サポーティングは、イシャーンの親友役ラージャンにリメイク版「DON」(2006)のタネイ・チャッダ。その後「スラムドッグ$ミリオネア」に出演、「マイ・ネーム・イズ・ハーン」ではシャー・ルクの幼年時代を演じ、新作はドイツ・スペイン・オーストリア合作「Hexe Lilli」(2011)と早くも国際的に活躍。
ただ、ダルシールに比べるといかにも秀才子役的な芝居の上手さ故にこぢんまりした印象で、逆の配役では成り立たなかったであろう。
また、イシャーンを温かく見守る母親役ティスカー・チョープラーは、「Karobaar(愛の取引)」(2000)などマイナー街道を歩いて来、本作でようやく注目を浴びることとなった。

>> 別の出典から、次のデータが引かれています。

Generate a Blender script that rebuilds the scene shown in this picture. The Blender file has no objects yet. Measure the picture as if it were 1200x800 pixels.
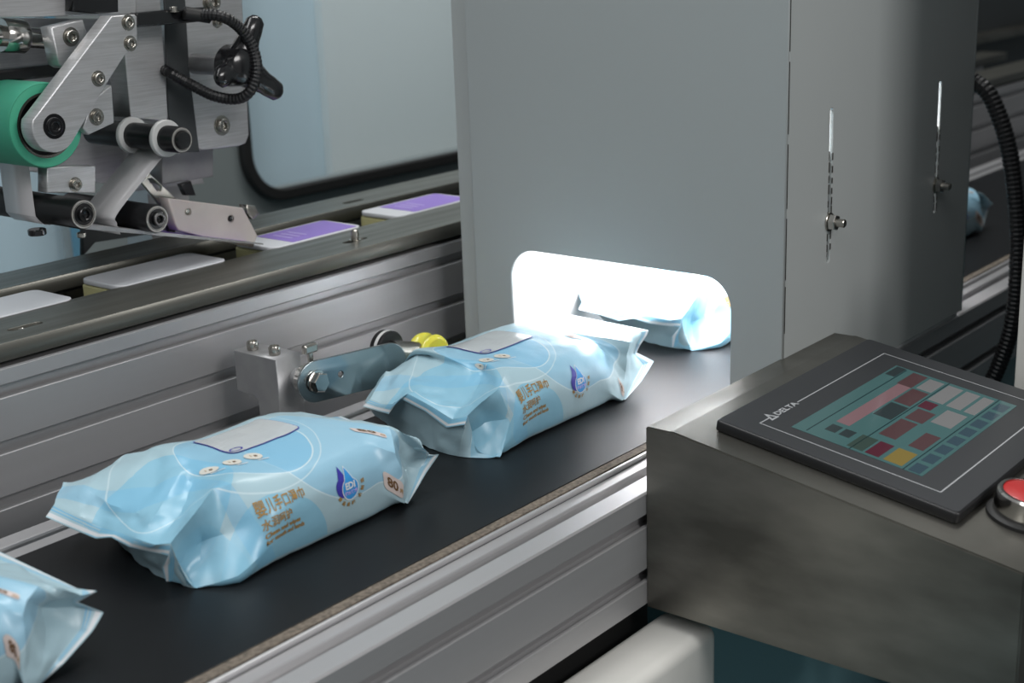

アジャイ・デーヴガン主演の新作「Dil Toh Baccha Hai Ji(心は子供のまま)」(2011)ではヒロインのひとりに昇格するも相手役が退廃的なキャラクターを売りにしてきたイムラーン・ハシュミーというのが可愛そう。

(C)Aamir Khan Productions, 2007.
音楽監督トリオ、シャンカル-エヘサーン-ローイによるナンバルはどれも秀逸。特に寄宿学校へ入れられたイシャーンの心情を綴る哀愁ナンバル「maa(母さん)」が胸を打つこと請け合い。
もっとも、コンセプト的に授業強迫ナンバル「bheja kum」はピンクフロイド「The Wall」〜「another brick in the wall」を踏襲(「mother」という曲もあるのが興味深い。ちなみに1990年にベルリンで行われたロジャー・ウォータース版「The Wall Live in Berlin」が圧巻!)
本作は米アカデミー賞外国語映画賞受賞こそ逃したものの、ウォルト・ディズニーにより「Like Stars on Earth」の英題でDVD化されている(リージョン1)。
米国内での注目度も高く、ヒラリー・クリントン米国務長官が訪印した折りにTVでアーミルと教育問題について会談が為されるなど、アーミルをボリウッドないしインドのニュー・リーダーとして期待No.1へと押し上げることとなった(オバマ米大統領夫妻が訪印した際もアーミルが懇親会に招かれている)。
反面、これほどの傑作が日本市場に入って来ていない事実は、単に興業的な側面だけでなく、本作が観客の心へ働きかける社会的な効果を考えると国益を損なっていると言っても言い過ぎではなかろう。